WHAT THE TASK ASKS —
Select each line where the word "part" appears.

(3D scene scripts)

═══

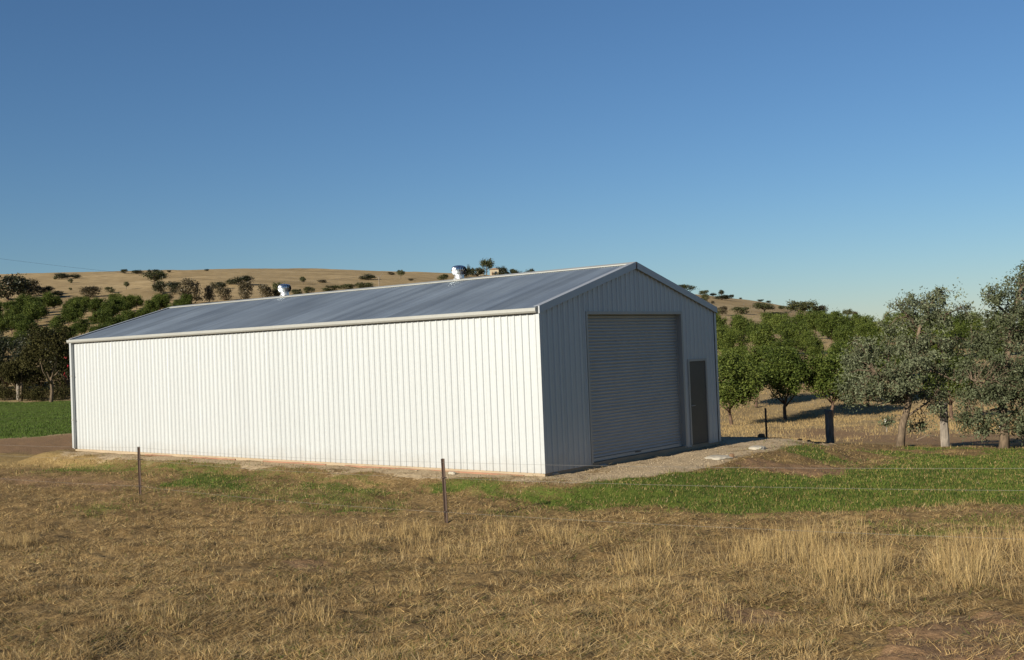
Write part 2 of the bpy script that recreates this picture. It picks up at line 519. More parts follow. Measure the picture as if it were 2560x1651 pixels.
G_LAWN = poly([(1040, 1200), (1250, 1206), (1400, 1212), (1520, 1208), (1640, 1186), (1790, 1172), (1960, 1192), (2120, 1192), (2200, 1165), (2330, 1140), (3000, 1140),
               (3000, 1262), (2380, 1262), (2150, 1285), (1900, 1283), (1650, 1272), (1420, 1268), (1250, 1238), (1080, 1236)])
G_BACK = poly([(1830, 1128), (1990, 1120), (2080, 1112), (2250, 1116), (3000, 1126), (3000, 1142), (2250, 1145), (2130, 1168), (1960, 1152), (1870, 1142)])
G_MID = poly([(400, 1190), (560, 1182), (760, 1212), (980, 1235), (1000, 1268), (850, 1285), (640, 1268), (420, 1245)])
G_UP = poly([(100, 1166), (330, 1152), (560, 1162), (760, 1180), (960, 1205), (960, 1216), (700, 1200), (360, 1182), (120, 1180)])
G_FIELD = poly([(-500, 1004), (-100, 1002), (230, 1003), (420, 1010), (420, 1070), (200, 1082), (0, 1098), (-500, 1098)])
G_SPOTS = [poly([(700, 1465), (780, 1455), (890, 1470), (830, 1500), (690, 1500)]), poly([(180, 1265), (330, 1260), (400, 1280), (300, 1300), (200, 1295)]),
           poly([(1180, 1268), (1300, 1272), (1330, 1295), (1200, 1290)]), poly([(2100, 1310), (2560, 1290), (2600, 1340), (2250, 1345)])]
B_APRON = poly([(120, 1116), (190, 1128), (700, 1152), (1362, 1184), (1500, 1150), (1800, 1092), (1960, 1098), (2080, 1110), (2000, 1120), (1880, 1138), (1800, 1160), (1640, 1184), (1540, 1206), (1380, 1210), (1100, 1196), (700, 1172), (330, 1152), (140, 1140)])
B_DIRT = poly([(1860, 1150), (1960, 1158), (2120, 1172), (2150, 1184), (2060, 1190), (1900, 1180), (1820, 1164)])
B_LEFT = poly([(-300, 1100), (0, 1098), (190, 1084), (420, 1075), (420, 1105), (190, 1122), (60, 1136), (-300, 1136)])
B_DARK = poly([(-300, 1190), (0, 1192), (110, 1182), (240, 1196), (380, 1215), (300, 1234), (120, 1220), (0, 1208), (-300, 1206)])
B_TRACK = poly([(1840, 1088), (2000, 1075), (2200, 1060), (2420, 1080), (2700, 1085), (2700, 1116), (2300, 1114), (2090, 1108)])
B_BARE = [poly([(2260, 1575), (2420, 1545), (2700, 1530), (2700, 1700), (2050, 1720), (2120, 1640)]), poly([(1640, 1480), (1760, 1505), (1960, 1535), (2020, 1555), (1880, 1560), (1720, 1530)]),
          poly([(680, 1412), (780, 1402), (850, 1425), (760, 1446)]), poly([(2240, 1540), (2340, 1530), (2400, 1560), (2300, 1575)])]
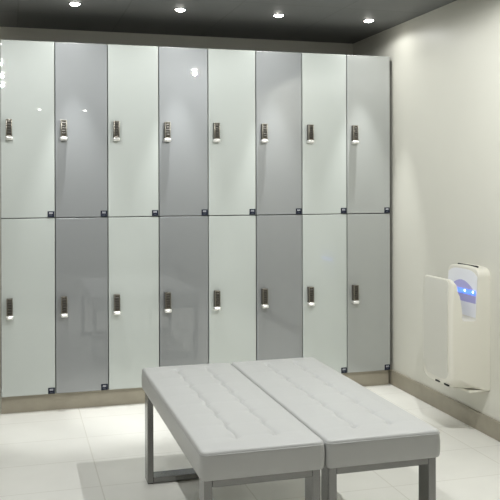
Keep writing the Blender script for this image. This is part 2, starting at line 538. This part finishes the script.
ROWS = [(-0.146, 'in the row above the lockers', (-1.995, -1.398, -0.800, -0.215), ((32, 37, 0.7, 'beam_light'), (1.35, 170, 0.3, 'spill_light'))),
        (-2.20, 'in the row over the benches', (-0.800,), ((39, 180, 0.15, 'spill_light'),)),
        (-6.40, 'in the row farthest from lockers', (-1.995, -1.398), ((6, 165, 0.3, 'spill_light'),))]
WHICH = {1: ['rightmost'], 4: ['leftmost', 'second from left', 'third from left', 'rightmost'], 3: ['leftmost', 'middle', 'rightmost'], 2: ['left', 'right']}
proto = make_downlight()
todo = []
for y, where, xs, beams in ROWS:
    for i, x in enumerate(xs):
        o = copy_tree(proto) if todo else proto
        o.location = (x, y, CEIL)
        o['label'] = 'small round ceiling downlight above the right bench, out of the frame' if len(xs) == 1 else 'small round ceiling downlight, %s of %s %s' % (WHICH[len(xs)][i], {4: 'four', 3: 'three', 2: 'two'}[len(xs)], where)
        todo.append((o, beams))
for i, y in enumerate((-1.30, -2.06, -2.82, -3.55)):
    o = copy_tree(proto)
    o.location = (-2.43, y, CEIL)
    o['label'] = 'small round ceiling downlight left of the benches, %s from the lockers' % ('nearest', 'second', 'third', 'farthest')[i]
    todo.append((o, (((11, 13, 8, 5)[i], 180, 0.15, 'spill_light'),)))
for o, beams in todo:
    for b in beams: spot(o, *b)

# ---------------------------------------------------------------- world, camera, colour
w = bpy.data.worlds.new('World'); scene.world = w; w.use_nodes = True
w.node_tree.nodes['Background'].inputs['Color'].default_value = (0.5, 0.5, 0.48, 1)
w.node_tree.nodes['Background'].inputs['Strength'].default_value = 0.0

cam = bpy.data.cameras.new('camera'); co = bpy.data.objects.new('camera', cam); COL.objects.link(co)
yaw, pitch, roll = 0.27526882, -0.00311725, -0.00269281
cy, sy = math.cos(yaw), math.sin(yaw)
f = Vector((sy * math.cos(pitch), cy * math.cos(pitch), math.sin(pitch)))
r = Vector((cy, -sy, 0)); u = r.cross(f)
c_, s_ = math.cos(roll), math.sin(roll)
r2, u2 = c_ * r + s_ * u, -s_ * r + c_ * u
m = Matrix((r2, u2, -f)).transposed().to_4x4()
m.translation = Vector((-2.325436, -4.755117, 1.295451))
co.matrix_world = m
cam.sensor_width = 36; cam.sensor_fit = 'HORIZONTAL'
cam.lens = 810.817 / 500 * 36
cam.shift_x = (250 - 243.0989) / 500
cam.shift_y = (186.8903 - 250) / 500
cam.clip_start = 0.05
scene.camera = co
scene.view_settings.view_transform = 'Standard'
scene.view_settings.look = 'None'
scene.view_settings.gamma = 1
scene.view_settings.use_curve_mapping = False
scene.view_settings.exposure = 1.2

═══

SOLUTION TO THIS EXERCISE —
Write part 2 of the bpy script that recreates this picture. It picks up at line 519. More parts follow. Measure the picture as if it were 2560x1651 pixels.
Keep writing the Blender script for this image. This is part 2, starting at line 538. This part finishes the script.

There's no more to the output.